The Code of Kings

             Records say that the death penalty was created or established by the ancient laws of China and imposed by the Code of King Hammurabi of Babylon for 25 crimes, but which excluded murder (Burns 2005). The first recorded death sentence was rendered in Egypt in the 16th century on a noble, who was accused of practicing magic and ordered to take his own life. Non-nobles were executed usually with the use of an ax. Legal executions first entered America in 1776 when British soldiers hung a suspected spy, Nathan Hale, during the Revolutionary War. The first to be executed in the electric chair was William Kemmler, who was convicted for ax murder in New York on August 6, 1890. The citizens of Tazewell County, Illinois in 1869 imposed their own justice on four brothers who terrorized them by lynching one of these men. The US Supreme Court in 1972 ruled that state executions were unconstitutional, but legislators lifted the ban on capital punishment in 1976. It ranked with China, Iraq, Iran and Saudi Arabia as nations, which legalize it. As evidence of how much support had gathered for capital punishment in the US, Massachusetts Governor Michael Dukakis' popularity for the 1988 presidential race went down when he opposed the execution of a first-degree murderer. Former New York Governor Mario Cuomo could have lost the 1994 re-election because he vetoed death penalty bills. The number of executions rose. In time, the trend reversed when capital punishment showed that it ends in the state-sanctioned murder of innocent persons (Burns).

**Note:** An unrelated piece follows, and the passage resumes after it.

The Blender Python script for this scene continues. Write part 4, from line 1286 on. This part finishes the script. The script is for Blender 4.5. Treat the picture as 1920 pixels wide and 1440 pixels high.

             Robert Stroud was the most notable inmate of the infamous D Block at the Segregation Unit of the federal prison in Alcatraz Island (Alcatraz.com 2005). He has been referred to as the Birdman of Alcatraz. Stroud was convicted manslaughter in 1911 after shooting a bartender for failing to pay his girlfriend for her sexual services two years earlier. Stroud began serving his sentence at McNeil Island, a federal penitentiary in Washington, where he proved to be a difficult inmate to manage.